Drawing can help students remember details of a topic, researchers have found, even if they sketch it quickly while taken written notes.

There has long been a connection between visualization and art dating back to ancient Rome and Greece when storytelling was linked to a series of objects in an activity called a memory palace. Today, when experts offer tips to help adults recall names or other items, they often suggest they visualize something about the appearance of the person or item related to the name.

But Canadian researchers in a series of experiments have found a more direct link that connects the process of drawing to improved memory.

How Does Drawing Help with Memorization?

In several experiments at the University of Waterloo’s Cognitive Neuroscience Lab, participants were asked to either write or draw items from a word list. The results, published in the Quarterly Journal of Experimental Psychology, showed that the students who did drawings were able to recall those words that had been drawn better than those that had simply written them down.

That supported earlier research that showed six-year-old children who were asked to draw what happened during an event reported more details with more accuracy than those who just talked about what happened, especially in response to verbal questions.

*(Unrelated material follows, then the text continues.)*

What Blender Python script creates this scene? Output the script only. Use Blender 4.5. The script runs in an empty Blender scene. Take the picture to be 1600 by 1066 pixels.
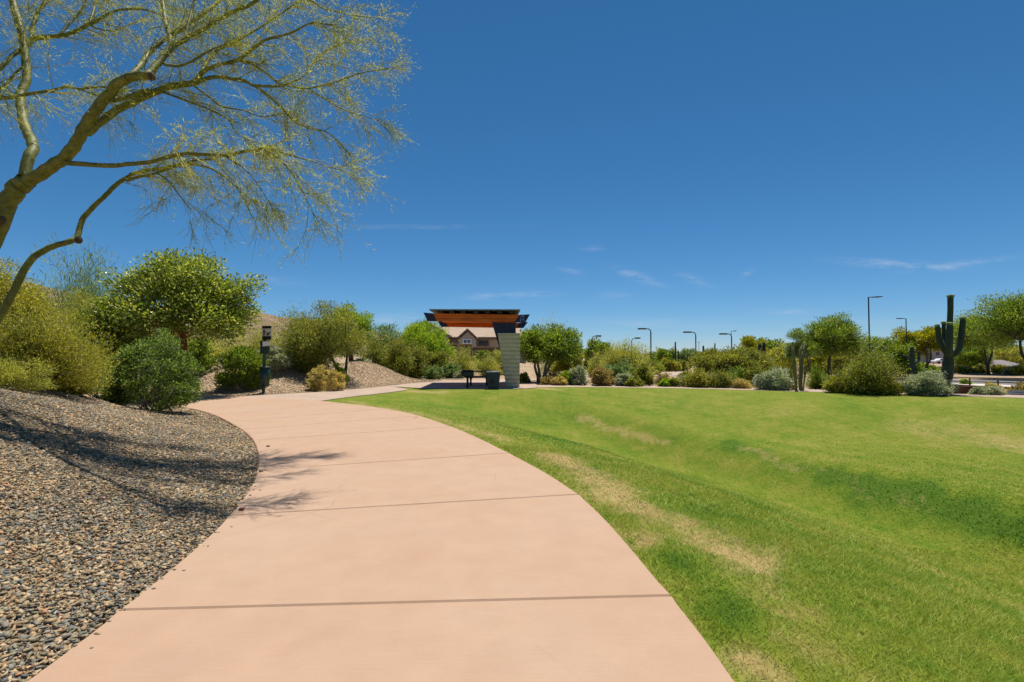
import bpy, bmesh, math, random
import numpy as np
from mathutils import Vector

SC = bpy.context.scene
COL = SC.collection
EYE = 1.6
FPX = 800.0
TILT = math.atan(23.0 / 800.0)
CT, ST = math.cos(TILT), math.sin(TILT)

# ------------------------------------------------------------------ basics
def ray(px, py):
    u = (px - 800.0) / FPX; v = (533.0 - py) / FPX
    x, y, z = u, CT - v * ST, ST + v * CT
    return x / y, z / y

def pt(px, py, d):
    x, z = ray(px, py)
    return Vector((x * d, d, EYE + z * d))

def gz(px, py, z=0.0):
    x, k = ray(px, py)
    d = (z - EYE) / k
    return (x * d, d)

def S(t):
    t = np.clip(t, 0, 1)
    return t * t * (3 - 2 * t)

def wob(x, y, seed, scale):
    r = np.random.RandomState(seed)
    o = np.zeros_like(x, dtype=float)
    for k in range(5):
        a = r.uniform(0, 6.283); f = scale * r.uniform(.6, 1.9); p = r.uniform(0, 6.283)
        o += np.sin((x * math.cos(a) + y * math.sin(a)) * f + p + 1.3 * np.sin((x * math.sin(a) - y * math.cos(a)) * f * .6 + p * 2)) / 5
    return o

def catmull(P, n=10):
    P = [np.array(p, float) for p in P]
    out = []
    for i in range(len(P) - 1):
        p0 = P[max(i - 1, 0)]; p1 = P[i]; p2 = P[i + 1]; p3 = P[min(i + 2, len(P) - 1)]
        for k in range(n):
            t = k / n
            out.append(.5 * ((2 * p1) + (p2 - p0) * t + (2 * p0 - 5 * p1 + 4 * p2 - p3) * t * t + (3 * p1 - p0 - 3 * p2 + p3) * t ** 3))
    out.append(P[-1])
    return np.array(out)

def polydist(x, y, poly):
    d = np.full(x.shape, 1e9)
    for a, b in zip(poly[:-1], poly[1:]):
        vx, vy = b[0] - a[0], b[1] - a[1]
        L = vx * vx + vy * vy + 1e-12
        t = np.clip(((x - a[0]) * vx + (y - a[1]) * vy) / L, 0, 1)
        d = np.minimum(d, (x - a[0] - t * vx) ** 2 + (y - a[1] - t * vy) ** 2)
    return np.sqrt(d)

def inside(x, y, poly):
    r = np.zeros(x.shape, bool)
    n = len(poly)
    for i in range(n):
        x0, y0 = poly[i][0], poly[i][1]; x1, y1 = poly[(i + 1) % n][0], poly[(i + 1) % n][1]
        if y0 == y1: continue
        c = ((y0 > y) != (y1 > y)) & (x < (x1 - x0) * (y - y0) / (y1 - y0) + x0)
        r ^= c
    return r

# ------------------------------------------------------------------ layout of paths and ground
L_CTRL = [(-2.2, -4), (-2.25, 0), (-2.3, 1.7), (-2.42, 3.21), (-2.78, 5.08), (-3.49, 7.07), (-4.8, 9.55), (-6.4, 11.8), (-8.6, 14.4), (-11.2, 16.6), (-14.5, 18.4), (-20, 20.3), (-30, 22)]
R_CTRL = [(1.0, -4), (1.08, 0), (1.08, 2.0), (1.04, 3.4), (.75, 5.85), (-.05, 8.31), (-1.35, 11.4), (-3.3, 14.7), (-6.7, 17.9), (-10.2, 19.7), (-14.2, 21.3), (-20, 23), (-30, 24.8)]
PL = catmull(L_CTRL, 12); PR = catmull(R_CTRL, 12)
TIP = 12 * 8
WALK_LOW = catmull([(-6.7, 17.9), (-6.25, 19.6), (-5.55, 21.4), (-4.95, 23.2), (-4.9, 24.1), (-5.15, 24.6), (-5.9, 25.9)], 6)
WALK_UP = catmull([(-10.6, 19.55), (-9.9, 20.7), (-8.6, 22.1), (-7.45, 24.0), (-6.85, 25.6), (-6.3, 27.6), (-5.4, 30.2), (-3.2, 33.0), (.3, 34.9), (3.0, 34.4)], 6)
PAD = [(-5.95, 26.0), (-4.6, 25.0), (-3.6, 24.55), (-2, 24.35), (-.3, 24.3), (.6, 24.45), (1.15, 25.2), (1.35, 26.6), (1.3, 28.4), (1.2, 31.5), (.6, 33.6), (-1.4, 33.6), (-3.6, 32.2), (-5.2, 29.8)]
FAR_LOW = catmull([(.7, 25.6), (3, 26.0), (5.6, 25.6), (9.2, 24.5), (14.9, 21.6), (19.4, 19.2), (25, 16), (33, 11), (44, 2)], 8)
FAR_UP = catmull([(.9, 27.6), (3, 27.9), (6.0, 27.4), (9.9, 26.1), (15.8, 23.1), (20.5, 20.7), (26, 17.6), (34.4, 12.4), (46, 3.4)], 8)
PADEDGE = np.array(PAD[:8])
LAWN = np.vstack([PR[:TIP + 1], WALK_LOW, np.array(PAD[1:7]), FAR_LOW, [(44, -4.0)]])
LAWN_TOP = np.vstack([WALK_LOW, np.array(PAD[1:7]), FAR_LOW])
MOUND = np.vstack([PL, [(-60, 26), (-60, -6)]])
FARSIDE = np.vstack([PR[TIP + 8:][::-1], WALK_UP])

def lawn_h(x, y):
    a = polydist(x, y, PR); b = polydist(x, y, LAWN_TOP)
    sb = S((b - .1) / 9.0)
    h = -1.85 * S((a - .2) / 7.8) * sb + .85 * S((a - 7.3) / 2.1) * sb
    h += .07 * wob(x, y, 5, .55) * S(a / 3) * S(b / 4)
    return h

def gravel_h(x, y):
    e = np.zeros_like(x, dtype=float)
    inm = inside(x, y, MOUND)
    dl = polydist(x, y, PL)
    m = 1.3 * S((dl + .15) / 5.6) * (1 - .5 * S((dl - 7) / 8)) * S((17 - y) / 5.0) + .05 * wob(x, y, 9, 1.6) * S(dl / 1.5)
    e = np.where(inm, m, e)
    dp = np.minimum(polydist(x, y, FARSIDE), polydist(x, y, FAR_UP))
    k = S((dp + .05) / 2.4)
    out = 1.15 * np.exp(-((x + 12.2) / 3.2) ** 2 - ((y - 26) / 2.9) ** 2)
    out += 1.0 * np.exp(-((x + 15.5) / 3.0) ** 2 - ((y - 27) / 3.4) ** 2)
    out += 1.25 * np.exp(-((x + 8.9) / 2.5) ** 2 - ((y - 30.3) / 2.6) ** 2)
    out += .9 * S((y - 36) / 24) * S((7 - x) / 10)
    r = x / np.maximum(y, 1)
    drop = np.interp(y, [0, 22, 42, 80, 105, 118, 140, 200, 400, 900], [0, 0, -1.1, -1.1, -2.6, -2.6, -.6, -.6, -.3, 0])
    out += drop * S((r - .33) / .27) * (y > 0)
    out += .06 * wob(x, y, 12, .5) * (y < 60)
    out *= k
    return np.where(inm, e, out)

def ground(x, y):
    x = np.atleast_1d(np.asarray(x, float)); y = np.atleast_1d(np.asarray(y, float))
    g = gravel_h(x, y) - .012
    il = inside(x, y, LAWN)
    dd = polydist(x, y, np.vstack([LAWN, LAWN[:1]]))
    g2 = lawn_h(x, y) - .05 - .1 * S(dd / .5)
    return np.where(il, g2, g)

def G(x, y):
    x = float(x); y = float(y)
    xa = np.array([x]); ya = np.array([y])
    if inside(xa, ya, LAWN)[0]: return float(lawn_h(xa, ya)[0])
    return float(ground(xa, ya)[0])

def gp(px, py):
    """where the sight line through this pixel meets the ground"""
    x, k = ray(px, py)
    ds = np.concatenate([np.arange(1.5, 60, .1), np.arange(60, 400, .5)])
    xs = x * ds; zs = EYE + k * ds
    il = inside(xs, ds, LAWN)
    g = np.where(il, lawn_h(xs, ds), ground(xs, ds))
    hit = np.where(zs <= g)[0]
    d = ds[hit[0]] if len(hit) else 400.0
    return float(x * d), float(d)

# ------------------------------------------------------------------ materials
def new_mat(name):
    m = bpy.data.materials.new(name); m.use_nodes = True
    nt = m.node_tree; nt.nodes.clear()
    out = nt.nodes.new('ShaderNodeOutputMaterial')
    return m, nt, out

def ramp(nt, fac, stops, interp='LINEAR'):
    r = nt.nodes.new('ShaderNodeValToRGB'); cr = r.color_ramp; cr.interpolation = interp
    while len(cr.elements) < len(stops): cr.elements.new(.5)
    for e, (p, c) in zip(cr.elements, stops):
        e.position = p; e.color = (*c, 1) if len(c) == 3 else c
    nt.links.new(fac, r.inputs[0])
    return r.outputs[0]

def tnoise(nt, scale, detail=4, rough=.55, vec=None, stretch=None):
    n = nt.nodes.new('ShaderNodeTexNoise')
    n.inputs['Scale'].default_value = scale; n.inputs['Detail'].default_value = detail; n.inputs['Roughness'].default_value = rough
    if vec is None:
        g = nt.nodes.new('ShaderNodeTexCoord'); vec = g.outputs['Object']
    if stretch:
        mp = nt.nodes.new('ShaderNodeMapping'); mp.inputs['Scale'].default_value = stretch
        nt.links.new(vec, mp.inputs[0]); vec = mp.outputs[0]
    nt.links.new(vec, n.inputs['Vector'])
    return n.outputs['Fac']

def mixc(nt, a, b, fac, mode='MIX'):
    m = nt.nodes.new('ShaderNodeMix'); m.data_type = 'RGBA'; m.blend_type = mode
    def put(s, v):
        if hasattr(v, 'is_output'): nt.links.new(v, s)
        elif isinstance(v, (int, float)): s.default_value = v
        else: s.default_value = (*v, 1) if len(v) == 3 else v
    put(m.inputs[0], fac); put(m.inputs[6], a); put(m.inputs[7], b)
    return m.outputs[2]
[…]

Newer research backs both and says that a “systematic exploration of the efficacy of drawing as an encoding strategy” showed a “large and reliable advantage in memory performance for items that were previously drawn relative to those that were written…”

“Drawing a to-be-remembered stimulus was superior to writing it out, regardless of whether the encoding orientation instructed the participant to emphasize either detail or repetition. Further, this effect was replicated in an ecologically valid large group setting,” the researchers found.

They also found drawing was superior to a deep level of processing, visual imagery, or viewing pictures for encoding. Other experiments showed that drawing helped with both long lists of items and short encoding durations.

“We argue that the mechanism driving the effect is that engaging in drawing promotes the seamless integration of many types of memory codes, including elaboration, visual imagery, motor action and picture memory into one cohesive memory trace, and it is this that facilitates later retrieval of the studied words.”

Can All Students Benefit from Drawing?

Experts say the process of drawing an item requires that anyone, no matter what their learning style, puts the subject in a different form and that “translation” and “elaboration” on the subject through drawing imbeds it in the memory. Also, a student listening to a teacher is passive and can be distracted, but the act of drawing involves them and requires physical activity, which supports the memory.

Memories are stronger when there are more neural connections made in the brain, and drawing enhances that process because we create those cellular-level connections in three ways – by thinking about the topic, drawing it and considering its meaning in more detail, and thinking about how the drawing and the subject relate.

Some experts also believe that drawing avoids concern about learning styles when it is used in teaching because it allows students to use their strongest skills since the subject becomes visual, physical, and related to words.

Ways to Utilize Drawing in the Classroom

Here are some ideas for using drawing to help students recall facts:

  • When students are taking notes, it may be helpful to have them draw the subject matter occasionally, creating interactive material, especially about key points. It will help them imbed the information at the time, break up the monotony of a lecture, and be useful as they review the material later. Even quick, small sketches with notes are fine.
  • It is sometimes difficult to show the benefits of a field trip or hands-on activity, but having students capture a few important learning experiences from such activities in a picture might make the events more valuable.
  • Historical facts are always the items that come to mind when we think about memorization in education, and it would be helpful to have students interpret an event with one or a series of images that describe the event, with attention to its significance.
  • Even in math, there are opportunities. For years, educators have explained addition and subtraction using images, and animators have made more complex mathematical procedures come to life. Students can be challenged to think about math — especially repeated formulas — in a more visual way in drawings.
  • Data is increasingly important, and while there is plenty of software that allows students to create graphs or charts, a hand-drawn representation of data is also helpful. Charts with graphics or constructed out of images can make the process more engaging.
  • Some teachers have students create books about a topic, requiring them to develop a narrative with facts but also pictures that relate to it.